The Hemland was an Ultra Large Crude Carrier that saw its useful life as an oil carrier abruptly ended by the horrors of war after just a little more than a decade of operation. It was built by Mitsui at the Chiba Shipyards in Japan as the sister ship of the Malmros Mariner. Produced for Goteborg, Sweden-based owner Angfartygs Ab Tifring, the Hemland was officially launched on October 5, 1974, before being completed two months later.

Possessing a length of 1,240 feet, the Swedish-flagged Hemland had a beam of 208 feet and a depth of 94 feet. Using a pair of Stal-Laval steam engines, the ship had a gross tonnage of 176,053 and a deadweight tonnage of 372,217.

In 1977, it was purchased by United Oil Carriers, and become Slovenia-flagged while also gaining a new name, the Brazilian Splendour. One year later, it then Liberia-flagged after its 1985 purchase by the Tennessee Shipping Co. Renamed the Hawaii, it was performing its typical tasks of oil delivery when it was attacked by an Iraqi Exocet missile on March 29, 1986.
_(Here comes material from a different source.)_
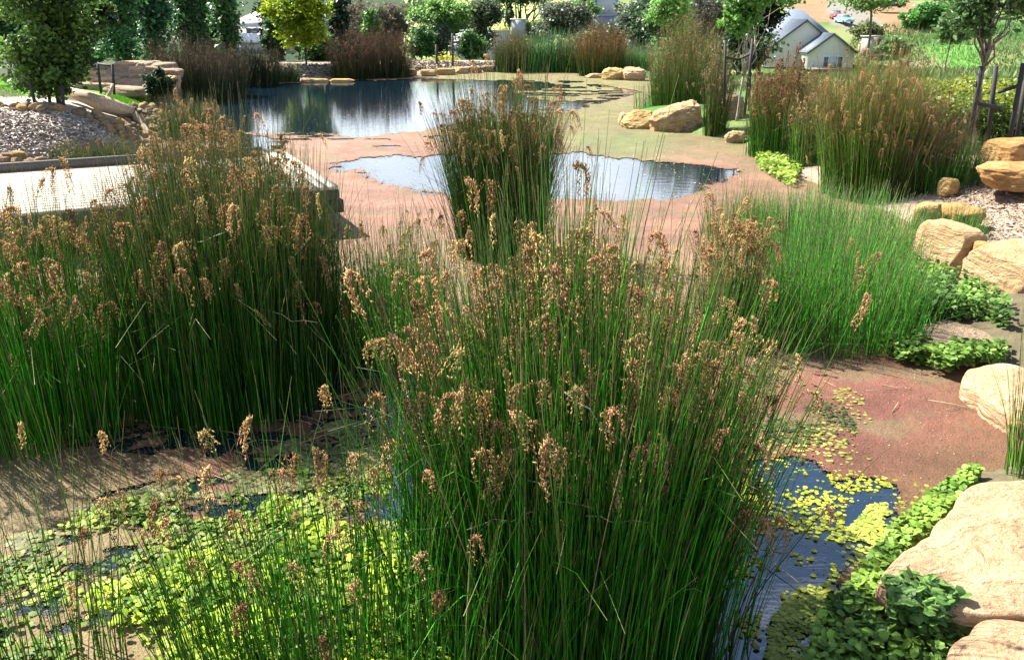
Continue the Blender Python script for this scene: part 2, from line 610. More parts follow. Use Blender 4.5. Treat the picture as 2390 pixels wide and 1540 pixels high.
# ------------------------------------------------------------------ duckweed mat with open water left in it
OPEN = [
    [(380, 206), (545, 203), (700, 194), (830, 189), (1000, 186), (1180, 189), (1290, 196), (1300, 206), (1190, 216), (1240, 232), (1290, 246), (1200, 262), (1080, 285), (960, 308), (850, 319), (700, 312), (590, 309), (520, 330), (420, 300), (392, 250)],
    [(560, 316), (640, 322), (655, 332), (640, 352), (560, 360), (500, 352)],
    [(765, 385), (800, 378), (870, 368), (1010, 362), (1200, 360), (1400, 363), (1480, 372), (1560, 380), (1640, 387), (1690, 395), (1725, 404), (1712, 416), (1690, 424), (1660, 438), (1640, 452), (1580, 467), (1480, 468), (1400, 467), (1200, 462), (1010, 447), (960, 443), (905, 436), (880, 418), (850, 405), (790, 396)],
    [(925, 880), (1050, 862), (1110, 1000), (1120, 1250), (1060, 1400), (880, 1230), (800, 1080), (900, 980)],
    [(1720, 1085), (1830, 1068), (1905, 1078), (1950, 1122), (2050, 1128), (2110, 1150), (2100, 1195), (2050, 1290), (1960, 1330), (1940, 1400), (1900, 1500), (1900, 1640), (1560, 1640), (1560, 1250)],
    [(700, 478), (790, 480), (870, 540), (893, 562), (820, 566), (700, 570), (560, 560), (400, 520), (400, 480)],
]
OPENW = [polyw(p) for p in OPEN]
cols_px = np.linspace(-260, 2700, 900)
rows = np.concatenate([np.linspace(160, 640, 500, endpoint=False), np.linspace(640, 1760, 430)])
CX, CY = np.meshgrid(cols_px, rows)
a = (CX - W / 2) / F
b_ = (CY - H / 2) / F
dz = -sp - b_ * cp
tt = (0.006 - CAM_H) / dz
AX, AY = a * tt, (cp - b_ * sp) * tt
wx = AX + 0.22 * (fbm(AX * 2.1, AY * 2.1, 1, 5) - .5) * np.clip(AY / 8, .6, 2.5)
wy = AY + 0.45 * (fbm(AX * 2.1, AY * 1.3, 9, 5) - .5) * np.clip(AY / 8, .5, 3.5)
fw = np.clip(AY / 9, .45, 1.6)
wx = wx + .16 * fw * (fbm(AX * 9, AY * 9, 41, 4) - .5)
wy = wy + .22 * fw * (fbm(AX * 9, AY * 6, 51, 4) - .5)
hole = np.zeros(AX.shape, bool)
for i, pw in enumerate(OPENW):
    if i == 5:
        continue
    hole |= inside(pw, wx, wy)
e = fbm(AX * 7, AY * 7, 2, 4)
e2 = fbm(AX * 1.2, AY * 1.2, 5, 4)
streak = fbm(AX * 1.1, AY * 2.6, 8, 5)
z4 = pxpoly_mask([(1650, 900), (1950, 900), (2010, 1000), (1990, 1080), (1960, 1160), (1650, 1200)], CX, CY)
lft = pxpoly_mask([(-100, 1020), (900, 960), (1000, 1540), (-100, 1700), (-100, 1290), (60, 1280), (180, 1190), (250, 1150), (560, 1080)], CX, CY)
hole |= lft & (fbm(AX * 6, AY * 8, 3, 6) > 0.56)
hole |= pxpoly_mask([(500, 960), (900, 850), (960, 1000), (760, 1130), (480, 1080)], CX, CY) & (e > .5)
farband = pxpoly_mask([(1000, 186), (1350, 190), (1500, 215), (1340, 260), (1050, 300)], CX, CY)
hole |= farband & (streak > 0.53)
hole |= pxpoly_mask([(600, 315), (1100, 300), (1100, 345), (600, 345)], CX, CY) & (streak > 0.66)
sd = sdist(POND, AX, AY)
keep = (~hole) & (sd < 0.15)
# colours of the weed: pink-brown, olive, straw
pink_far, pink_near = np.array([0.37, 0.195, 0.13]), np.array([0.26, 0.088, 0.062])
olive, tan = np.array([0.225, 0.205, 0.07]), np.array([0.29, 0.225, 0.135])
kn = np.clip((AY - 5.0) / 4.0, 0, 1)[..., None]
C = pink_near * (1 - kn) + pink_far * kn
cn = fbm(AX * .55, AY * .35, 12, 4)[..., None]
wo_ = np.clip((CX - 1180) / 200, 0, 1) * np.clip((395 - CY) / 70, 0, 1)
wo_ = np.maximum(wo_, np.clip((CX - 900) / 150, 0, 1) * np.clip((345 - CY) / 70, 0, 1))[..., None] * np.clip(.92 + (cn - .42) * 2.0, 0, 1)
C = C * (1 - wo_) + olive * wo_ * (0.85 + .4 * cn)
grn_ = (np.clip(1 - np.hypot((CX - 1450) / 190, (CY - 340) / 48), 0, 1) * 1.4)[..., None]
grn_ = np.clip(grn_, 0, .8)
C = C * (1 - grn_) + np.array([0.20, 0.24, 0.085]) * grn_
wt = np.clip((CX - 1400) / 150, 0, 1) * np.clip((300 - CY) / 60, 0, 1) * np.clip((CY - 175) / 40, 0, 1)
C = C * (1 - .6 * wt[..., None]) + tan * .6 * wt[..., None]
wl = np.clip((620 - CX) / 200, 0, 1) * np.clip((CY - 900) / 100, 0, 1)
wl = wl[..., None] * np.clip(.2 + (cn - .4) * 4, 0, 1)
C = C * (1 - wl) + np.array([0.34, 0.25, 0.12]) * wl
wm = np.clip((CY - 560) / 60, 0, 1) * np.clip((760 - CY) / 60, 0, 1)
C = C * (1 - .5 * wm[..., None]) + np.array([0.36, 0.27, 0.14]) * .5 * wm[..., None]
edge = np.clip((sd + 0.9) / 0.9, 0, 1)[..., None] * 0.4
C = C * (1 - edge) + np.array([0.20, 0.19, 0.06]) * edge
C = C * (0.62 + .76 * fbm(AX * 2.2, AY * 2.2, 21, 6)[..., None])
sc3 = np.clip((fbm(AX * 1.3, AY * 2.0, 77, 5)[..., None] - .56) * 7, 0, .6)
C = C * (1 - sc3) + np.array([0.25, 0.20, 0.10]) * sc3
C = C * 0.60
nrw, ncl = AX.shape
base = (np.arange(nrw - 1)[:, None] * ncl + np.arange(ncl - 1)[None, :])
kk = keep[:-1, :-1] & keep[1:, :-1] & keep[:-1, 1:] & keep[1:, 1:]
base = base[kk]
Fq = np.stack([base, base + ncl, base + ncl + 1, base + 1], 1)
used = np.unique(Fq)
rem = np.zeros(nrw * ncl, np.int64)
rem[used] = np.arange(len(used))
# loose crumbs of weed drifting off every edge of the mats
kp = keep.astype(int)
bd = np.zeros(keep.shape, bool)
bd[1:-1, 1:-1] = (kp[1:-1, 1:-1] == 1) & ((kp[2:, 1:-1] + kp[:-2, 1:-1] + kp[1:-1, 2:] + kp[1:-1, :-2]) < 4)
bd &= AY < 26
bi = np.argwhere(bd)
bi = bi[R.integers(0, len(bi), 34000)]
cr_d = AY[bi[:, 0], bi[:, 1]]
CRUMB = np.stack([AX[bi[:, 0], bi[:, 1]], cr_d, np.full(len(bi), .012)], 1)
CRUMB[:, :2] += R.normal(0, 1, (len(bi), 2)) * (np.clip(cr_d / 8, .35, 2) * .055)[:, None] * R.uniform(.2, 1.6, (len(bi), 1))
CRUMB[:, 2] += R.uniform(0, .004, len(bi))
CRUMB_C = C[bi[:, 0], bi[:, 1]] * R.uniform(.7, 1.3, (len(bi), 1))
CRUMB_S = .0055 * np.clip(cr_d / 6, .8, 2.6)
Vw = np.stack([AX.ravel(), AY.ravel(), 0.006 + 0.005 * e.ravel() + np.clip(.013 * (fbm(AX * 22, AY * 22, 91, 3).ravel() - .35), 0, .01)], 1)[used]
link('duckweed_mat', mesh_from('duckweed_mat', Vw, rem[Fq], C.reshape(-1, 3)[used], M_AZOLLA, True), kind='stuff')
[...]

The attack came during the sixth year of an eight-year conflict between Iraq and Iran and was lethal enough for the ship to be declared a constructive total loss (CTL).

Being a casualty of this conflict put what was once the Hemland in an unfortunately large list of more than 320 oil ships that had been attacked. That phase of the war had begun two years earlier, with Iraq originally only targeting Iranian ships. Eventually, their strategy changed to focusing on attacks of international ships, which ultimately made the re-named Hawaii a clear target.

Following the CTL designation, the ship was taken by Ocean Finance Trading, to the Kaohsiung shipyard in Taiwan, where it was officially scrapped on February 2, 1987.